If I merged my task lists from my laptop and my phone for the first time, for example, I'd now have more objects satisfying the query (is-a-task X); they'd be seamlessly merged. If I had synched my devices so they both had the task called foo above, and on one I added some extra statements about foo, they'd be seamlessly merged in. It gets more fun when there's collisions - if I change an existing statement, for example. If my knowledge base is sophisticated and puts unique IDs and timestamps on each statement then it can spot that it's a change and handle that in the merge; if not, then I might end up with both the old and new statements, and the application has to decide how to resolve that.

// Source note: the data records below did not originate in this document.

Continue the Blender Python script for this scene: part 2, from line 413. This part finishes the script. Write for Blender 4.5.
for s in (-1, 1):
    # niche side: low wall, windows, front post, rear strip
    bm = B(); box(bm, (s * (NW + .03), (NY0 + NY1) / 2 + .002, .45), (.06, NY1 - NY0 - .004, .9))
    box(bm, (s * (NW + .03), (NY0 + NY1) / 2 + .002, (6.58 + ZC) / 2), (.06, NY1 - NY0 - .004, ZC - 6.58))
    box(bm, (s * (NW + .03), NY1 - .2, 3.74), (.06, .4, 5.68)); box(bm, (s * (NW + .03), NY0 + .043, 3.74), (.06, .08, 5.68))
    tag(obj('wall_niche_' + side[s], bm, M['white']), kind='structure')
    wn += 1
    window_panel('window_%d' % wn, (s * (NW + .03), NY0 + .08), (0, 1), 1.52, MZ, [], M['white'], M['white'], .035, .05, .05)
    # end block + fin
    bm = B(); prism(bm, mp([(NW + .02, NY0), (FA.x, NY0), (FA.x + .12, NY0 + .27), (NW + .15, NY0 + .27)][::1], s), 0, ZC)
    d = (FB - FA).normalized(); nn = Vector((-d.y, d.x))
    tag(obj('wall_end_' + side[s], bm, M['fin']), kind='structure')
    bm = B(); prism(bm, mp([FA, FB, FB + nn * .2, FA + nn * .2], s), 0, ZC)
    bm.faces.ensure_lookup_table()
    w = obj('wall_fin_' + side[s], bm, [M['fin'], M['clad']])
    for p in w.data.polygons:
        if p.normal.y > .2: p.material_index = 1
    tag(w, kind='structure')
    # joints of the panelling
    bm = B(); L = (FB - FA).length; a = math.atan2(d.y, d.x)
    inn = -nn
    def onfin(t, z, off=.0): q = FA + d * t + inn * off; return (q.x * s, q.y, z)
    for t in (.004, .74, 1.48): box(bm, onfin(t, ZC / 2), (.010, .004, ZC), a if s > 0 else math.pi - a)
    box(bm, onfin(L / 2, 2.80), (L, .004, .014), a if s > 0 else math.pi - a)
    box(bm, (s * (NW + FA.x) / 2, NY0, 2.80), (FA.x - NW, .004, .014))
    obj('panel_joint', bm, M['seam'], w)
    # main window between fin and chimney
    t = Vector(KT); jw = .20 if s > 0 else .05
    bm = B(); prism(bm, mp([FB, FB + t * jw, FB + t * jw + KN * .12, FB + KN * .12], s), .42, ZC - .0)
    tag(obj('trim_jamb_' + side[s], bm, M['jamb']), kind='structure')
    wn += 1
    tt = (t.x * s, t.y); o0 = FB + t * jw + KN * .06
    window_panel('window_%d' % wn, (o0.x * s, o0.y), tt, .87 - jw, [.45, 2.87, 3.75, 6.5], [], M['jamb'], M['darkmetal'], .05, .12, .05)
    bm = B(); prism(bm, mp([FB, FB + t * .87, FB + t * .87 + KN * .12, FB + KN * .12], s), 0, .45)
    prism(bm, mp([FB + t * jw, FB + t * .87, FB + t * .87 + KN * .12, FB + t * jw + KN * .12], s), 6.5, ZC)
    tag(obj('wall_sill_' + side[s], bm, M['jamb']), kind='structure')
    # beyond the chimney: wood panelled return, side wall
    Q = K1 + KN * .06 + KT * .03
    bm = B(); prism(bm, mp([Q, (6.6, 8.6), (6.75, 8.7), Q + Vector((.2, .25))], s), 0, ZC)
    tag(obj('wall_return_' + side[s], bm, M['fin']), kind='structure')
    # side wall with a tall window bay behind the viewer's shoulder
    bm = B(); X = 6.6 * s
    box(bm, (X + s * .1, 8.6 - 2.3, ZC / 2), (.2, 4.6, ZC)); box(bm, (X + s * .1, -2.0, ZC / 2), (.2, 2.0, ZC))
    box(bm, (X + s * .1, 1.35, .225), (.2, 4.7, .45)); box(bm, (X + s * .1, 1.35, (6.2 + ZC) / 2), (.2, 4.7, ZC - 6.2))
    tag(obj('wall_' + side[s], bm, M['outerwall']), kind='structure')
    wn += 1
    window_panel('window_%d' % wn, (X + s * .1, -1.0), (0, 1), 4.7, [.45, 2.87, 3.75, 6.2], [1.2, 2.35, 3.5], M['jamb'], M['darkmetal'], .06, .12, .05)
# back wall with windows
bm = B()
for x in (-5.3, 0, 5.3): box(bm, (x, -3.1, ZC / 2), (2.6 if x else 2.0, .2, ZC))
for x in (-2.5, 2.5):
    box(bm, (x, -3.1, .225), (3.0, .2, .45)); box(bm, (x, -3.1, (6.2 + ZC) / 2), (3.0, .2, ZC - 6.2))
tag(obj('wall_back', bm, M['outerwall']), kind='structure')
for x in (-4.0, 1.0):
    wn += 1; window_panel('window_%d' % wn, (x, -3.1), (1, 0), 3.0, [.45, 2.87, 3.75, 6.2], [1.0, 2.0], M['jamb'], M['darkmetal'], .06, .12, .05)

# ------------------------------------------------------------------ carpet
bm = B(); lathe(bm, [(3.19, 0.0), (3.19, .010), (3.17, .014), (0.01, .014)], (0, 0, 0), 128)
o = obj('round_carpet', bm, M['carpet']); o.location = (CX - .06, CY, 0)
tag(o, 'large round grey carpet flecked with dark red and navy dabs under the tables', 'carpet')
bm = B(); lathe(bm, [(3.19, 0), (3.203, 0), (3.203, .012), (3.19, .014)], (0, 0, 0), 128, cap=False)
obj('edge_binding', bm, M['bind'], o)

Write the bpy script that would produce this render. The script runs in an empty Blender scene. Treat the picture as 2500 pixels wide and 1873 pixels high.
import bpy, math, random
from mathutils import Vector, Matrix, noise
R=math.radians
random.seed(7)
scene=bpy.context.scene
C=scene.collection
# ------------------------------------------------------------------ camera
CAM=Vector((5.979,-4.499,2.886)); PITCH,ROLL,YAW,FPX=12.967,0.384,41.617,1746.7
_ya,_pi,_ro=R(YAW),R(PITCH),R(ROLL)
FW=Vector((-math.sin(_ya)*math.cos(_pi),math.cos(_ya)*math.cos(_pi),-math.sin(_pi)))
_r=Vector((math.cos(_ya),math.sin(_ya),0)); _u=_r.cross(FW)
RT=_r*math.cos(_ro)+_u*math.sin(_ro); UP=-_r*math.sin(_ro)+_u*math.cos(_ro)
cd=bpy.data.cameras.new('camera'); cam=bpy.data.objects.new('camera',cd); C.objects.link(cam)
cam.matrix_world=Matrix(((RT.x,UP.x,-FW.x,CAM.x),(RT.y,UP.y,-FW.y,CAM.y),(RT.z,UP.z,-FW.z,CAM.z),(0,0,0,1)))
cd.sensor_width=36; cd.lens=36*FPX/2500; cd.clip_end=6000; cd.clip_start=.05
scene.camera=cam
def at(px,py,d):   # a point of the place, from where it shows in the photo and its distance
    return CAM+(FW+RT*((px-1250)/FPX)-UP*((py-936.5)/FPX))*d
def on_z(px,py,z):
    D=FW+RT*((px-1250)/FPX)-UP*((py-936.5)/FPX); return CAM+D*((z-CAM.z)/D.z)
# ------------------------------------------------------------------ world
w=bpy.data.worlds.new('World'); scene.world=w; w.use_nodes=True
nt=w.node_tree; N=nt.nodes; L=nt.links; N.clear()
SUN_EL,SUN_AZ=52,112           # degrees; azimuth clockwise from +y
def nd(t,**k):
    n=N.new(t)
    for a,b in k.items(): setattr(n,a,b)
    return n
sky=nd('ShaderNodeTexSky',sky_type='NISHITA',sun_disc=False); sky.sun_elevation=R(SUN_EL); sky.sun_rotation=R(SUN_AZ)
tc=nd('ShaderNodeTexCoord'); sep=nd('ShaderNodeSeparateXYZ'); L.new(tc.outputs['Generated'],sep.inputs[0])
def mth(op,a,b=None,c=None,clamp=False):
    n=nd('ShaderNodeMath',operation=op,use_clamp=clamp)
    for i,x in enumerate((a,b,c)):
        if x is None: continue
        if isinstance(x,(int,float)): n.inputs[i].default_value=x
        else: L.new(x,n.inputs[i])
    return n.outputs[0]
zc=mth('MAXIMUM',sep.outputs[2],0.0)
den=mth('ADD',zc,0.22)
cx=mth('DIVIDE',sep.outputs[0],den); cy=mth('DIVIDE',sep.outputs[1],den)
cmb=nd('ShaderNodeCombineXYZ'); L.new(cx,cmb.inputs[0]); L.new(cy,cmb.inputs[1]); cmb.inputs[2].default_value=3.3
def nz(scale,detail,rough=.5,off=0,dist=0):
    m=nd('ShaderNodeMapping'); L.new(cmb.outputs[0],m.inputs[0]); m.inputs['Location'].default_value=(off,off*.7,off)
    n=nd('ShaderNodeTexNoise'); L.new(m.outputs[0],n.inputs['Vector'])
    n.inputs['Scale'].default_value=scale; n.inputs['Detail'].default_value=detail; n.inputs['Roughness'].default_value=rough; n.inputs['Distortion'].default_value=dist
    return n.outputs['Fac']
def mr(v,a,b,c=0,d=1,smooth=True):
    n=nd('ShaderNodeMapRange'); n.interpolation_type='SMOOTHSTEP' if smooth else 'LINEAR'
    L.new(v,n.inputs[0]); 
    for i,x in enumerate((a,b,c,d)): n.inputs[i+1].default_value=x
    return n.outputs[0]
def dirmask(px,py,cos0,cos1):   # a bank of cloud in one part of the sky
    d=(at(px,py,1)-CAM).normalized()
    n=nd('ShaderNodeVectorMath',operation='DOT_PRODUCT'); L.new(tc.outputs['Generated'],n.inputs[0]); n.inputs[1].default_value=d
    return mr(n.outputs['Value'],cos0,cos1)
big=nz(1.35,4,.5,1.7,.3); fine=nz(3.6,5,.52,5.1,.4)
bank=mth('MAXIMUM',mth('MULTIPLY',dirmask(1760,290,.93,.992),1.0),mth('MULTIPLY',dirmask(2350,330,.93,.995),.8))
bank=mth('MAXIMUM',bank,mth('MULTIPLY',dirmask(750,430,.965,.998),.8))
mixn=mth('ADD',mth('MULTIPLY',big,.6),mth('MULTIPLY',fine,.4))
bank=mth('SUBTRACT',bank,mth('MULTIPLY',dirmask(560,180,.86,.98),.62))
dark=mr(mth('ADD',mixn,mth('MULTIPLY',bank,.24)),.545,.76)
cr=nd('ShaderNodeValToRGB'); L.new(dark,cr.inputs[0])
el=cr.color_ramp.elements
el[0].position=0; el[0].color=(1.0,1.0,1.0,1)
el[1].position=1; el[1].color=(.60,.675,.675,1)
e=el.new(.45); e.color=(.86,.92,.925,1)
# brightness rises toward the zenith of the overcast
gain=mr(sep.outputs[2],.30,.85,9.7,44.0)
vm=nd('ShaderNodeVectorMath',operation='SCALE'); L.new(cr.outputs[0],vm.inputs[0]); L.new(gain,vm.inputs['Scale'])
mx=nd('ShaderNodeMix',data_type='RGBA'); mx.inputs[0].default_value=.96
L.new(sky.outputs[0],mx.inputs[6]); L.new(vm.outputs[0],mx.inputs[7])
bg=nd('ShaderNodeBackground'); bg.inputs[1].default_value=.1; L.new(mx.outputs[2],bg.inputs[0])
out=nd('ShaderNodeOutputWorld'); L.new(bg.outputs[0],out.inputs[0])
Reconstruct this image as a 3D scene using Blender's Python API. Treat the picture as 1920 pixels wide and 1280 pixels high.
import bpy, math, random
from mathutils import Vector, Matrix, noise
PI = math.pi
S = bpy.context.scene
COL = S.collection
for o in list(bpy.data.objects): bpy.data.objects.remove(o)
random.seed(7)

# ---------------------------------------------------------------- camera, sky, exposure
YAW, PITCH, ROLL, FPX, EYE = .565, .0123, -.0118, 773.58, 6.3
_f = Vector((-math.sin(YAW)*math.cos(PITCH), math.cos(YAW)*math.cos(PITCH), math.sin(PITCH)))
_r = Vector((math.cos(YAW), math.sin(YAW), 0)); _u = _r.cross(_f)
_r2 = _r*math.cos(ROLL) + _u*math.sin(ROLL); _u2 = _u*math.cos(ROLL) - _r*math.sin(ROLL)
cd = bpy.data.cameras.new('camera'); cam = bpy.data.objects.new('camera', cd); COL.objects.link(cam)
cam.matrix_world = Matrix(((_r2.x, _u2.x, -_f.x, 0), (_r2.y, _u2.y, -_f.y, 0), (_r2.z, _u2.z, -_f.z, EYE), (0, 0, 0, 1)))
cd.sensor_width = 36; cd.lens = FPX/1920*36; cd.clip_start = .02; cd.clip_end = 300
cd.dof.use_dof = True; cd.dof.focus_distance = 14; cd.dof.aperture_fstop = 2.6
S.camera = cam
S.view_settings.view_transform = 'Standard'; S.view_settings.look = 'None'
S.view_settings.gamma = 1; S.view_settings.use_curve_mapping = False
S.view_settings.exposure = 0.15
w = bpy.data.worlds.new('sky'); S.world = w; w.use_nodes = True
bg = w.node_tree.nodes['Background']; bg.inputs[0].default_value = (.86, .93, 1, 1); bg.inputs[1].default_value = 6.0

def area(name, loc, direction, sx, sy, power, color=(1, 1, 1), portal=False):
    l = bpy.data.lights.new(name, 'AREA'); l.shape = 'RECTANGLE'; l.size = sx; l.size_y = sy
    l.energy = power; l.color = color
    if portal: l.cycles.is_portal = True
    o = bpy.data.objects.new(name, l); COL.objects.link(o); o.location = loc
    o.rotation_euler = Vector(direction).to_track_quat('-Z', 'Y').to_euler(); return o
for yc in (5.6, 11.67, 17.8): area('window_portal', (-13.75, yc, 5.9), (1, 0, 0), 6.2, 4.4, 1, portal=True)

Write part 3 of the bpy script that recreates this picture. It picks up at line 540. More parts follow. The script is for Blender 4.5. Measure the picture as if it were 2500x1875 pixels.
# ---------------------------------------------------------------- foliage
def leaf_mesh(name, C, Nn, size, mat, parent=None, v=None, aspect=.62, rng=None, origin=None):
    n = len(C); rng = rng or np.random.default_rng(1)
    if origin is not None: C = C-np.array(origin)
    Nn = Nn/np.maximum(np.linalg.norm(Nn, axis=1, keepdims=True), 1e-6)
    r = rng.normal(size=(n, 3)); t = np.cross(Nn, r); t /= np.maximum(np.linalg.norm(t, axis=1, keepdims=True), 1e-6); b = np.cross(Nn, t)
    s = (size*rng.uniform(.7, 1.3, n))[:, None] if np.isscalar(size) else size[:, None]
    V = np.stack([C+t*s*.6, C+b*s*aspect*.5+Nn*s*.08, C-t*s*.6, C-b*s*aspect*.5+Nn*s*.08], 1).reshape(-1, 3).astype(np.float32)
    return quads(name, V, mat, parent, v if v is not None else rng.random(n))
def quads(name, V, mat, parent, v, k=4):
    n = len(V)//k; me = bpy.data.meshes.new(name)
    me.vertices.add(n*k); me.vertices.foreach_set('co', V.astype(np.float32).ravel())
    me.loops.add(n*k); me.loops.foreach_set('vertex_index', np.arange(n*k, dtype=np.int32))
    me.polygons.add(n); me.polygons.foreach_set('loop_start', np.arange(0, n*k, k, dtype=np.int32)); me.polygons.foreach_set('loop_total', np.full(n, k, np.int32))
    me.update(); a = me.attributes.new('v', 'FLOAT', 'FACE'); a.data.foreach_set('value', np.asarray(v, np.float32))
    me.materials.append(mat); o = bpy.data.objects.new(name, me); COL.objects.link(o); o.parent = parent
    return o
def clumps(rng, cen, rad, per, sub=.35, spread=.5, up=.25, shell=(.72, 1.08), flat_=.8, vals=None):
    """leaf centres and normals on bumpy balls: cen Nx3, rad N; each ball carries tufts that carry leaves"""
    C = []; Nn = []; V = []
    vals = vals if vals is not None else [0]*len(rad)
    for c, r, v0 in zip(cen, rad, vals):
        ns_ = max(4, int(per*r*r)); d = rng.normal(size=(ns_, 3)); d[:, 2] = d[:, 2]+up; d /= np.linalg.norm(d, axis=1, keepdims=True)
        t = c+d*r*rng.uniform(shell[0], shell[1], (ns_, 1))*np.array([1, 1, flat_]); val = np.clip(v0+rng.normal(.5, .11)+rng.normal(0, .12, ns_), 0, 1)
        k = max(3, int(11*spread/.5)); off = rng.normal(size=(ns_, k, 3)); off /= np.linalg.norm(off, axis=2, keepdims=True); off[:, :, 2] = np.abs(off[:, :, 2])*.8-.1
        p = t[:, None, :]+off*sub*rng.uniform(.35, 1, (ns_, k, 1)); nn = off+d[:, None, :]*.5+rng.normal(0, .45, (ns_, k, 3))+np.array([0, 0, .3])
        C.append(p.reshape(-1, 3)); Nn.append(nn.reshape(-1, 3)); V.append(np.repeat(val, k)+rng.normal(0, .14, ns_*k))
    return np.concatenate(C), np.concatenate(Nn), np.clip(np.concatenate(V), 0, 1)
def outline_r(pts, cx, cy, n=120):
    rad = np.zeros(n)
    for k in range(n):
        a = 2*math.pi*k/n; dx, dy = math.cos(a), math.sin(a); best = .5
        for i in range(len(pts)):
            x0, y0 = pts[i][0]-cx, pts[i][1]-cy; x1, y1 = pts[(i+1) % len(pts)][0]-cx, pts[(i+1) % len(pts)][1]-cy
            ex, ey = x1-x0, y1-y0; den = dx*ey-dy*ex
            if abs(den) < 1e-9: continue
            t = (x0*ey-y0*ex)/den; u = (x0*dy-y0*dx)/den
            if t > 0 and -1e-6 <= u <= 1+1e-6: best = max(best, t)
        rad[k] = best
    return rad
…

But all of this doesn't solve the larger problem: if I have several different apps, each of which add more behaviour to tasks, I still need to find the same task in both of them to see all a task holds.

So let's get rid of the apps. Can we make a general "knowledge browser" that's good enough to just edit the knowledge base directly?

This task can be helped a lot by having statements about relationships. I might install a package of pre-written knowledge that states that the like relationship normally relates a person to another person, or concept. It might also state that (like X Y) can be written in English as "X likes Y" (and another rule can state that an object X can be written in English as the title of X, if X has one). All of this can just be more knowledge in the knowledge base. A universal knowledge editor could use these statements to build a user interface, in a very similar vein to a browser using CSS to display some arbitrary XML document.

And yet, I'd still be able to jot down my own made-up relationships. (is-on-my-christmas-list bob). There might be no vocabulary statements defining what this Christmas list thing is about, but a universal editor might well list "is-on-my-christmas-list" when I look up Bob, and would thereafter be able to tab-complete "is-on-my-christmas-list", having seen it already in the knowledge base; it might even notice that existing objects tagged with "is-on-my-christmas-list" are all also tagged "is-a-person" or "is-a-company", and use that to guide editing - but that's a bit more advanced. So I can install pre-written vocabularies that make everything nice, or I can just make my own up as I go along, and maybe write vocabularies for them later.

Knowledge base systems can also be fed rules. Say I have an appointment database, with appointments of the form (is-appointment foo) (on-date foo (date YYYY MM DD)), etc.

I might write a rule of the form "(is-appointment X) and (on-date X (date YYYY MM DD)) and (title X (printf "%s's birthday" Z)) if (birthdate Y (date SOME-YYYY MM DD)) and (title Y Z)". Then anybody (or anything) that has a birthday in the system will cause an appointment to appear called "foo's birthday" on any date that has the same month and day as the birthday.

What if we know the month and day of somebody's birthday, but not their year of birth? We can just write: (birthdate foo (date _ 04 03)) (where _ is a special variable symbol that means 'unknown'). Since searching a knowledge base is a matter of pattern matching, that will match a query for (birthdate Y (date SOME-YYYY MM DD)), and not bind a value to SOME-YYYY.

Finally, they can also read from external data sources. I might tell my knowledge base that (exists X) if X is a pathname that refers to a file or directory that exists, that (is-part-of X Y) if X and Y are pathnames that refer to files or directory that exist, X is a directory, and Y is directly within that directory, that (title X Y) holds if X is a pathname and Y is the last part of it (the filename), etc. The rules can work both ways - if the knowledge manager is directly told (is-a-directory X) and it isn't, then the extension rules can tell it how to create it.

Then, suddenly, my home directory becomes knowledge, too. I can add statements saying that a given directory tree pertains to a given project. Then my knowledge browser UI can tell me about the files I've worked on as part of a project. Perhaps I could teach it how to open up applications to edit different file types. Or teach it how to read the files itself and understand their structure and turn it all into more knowledge.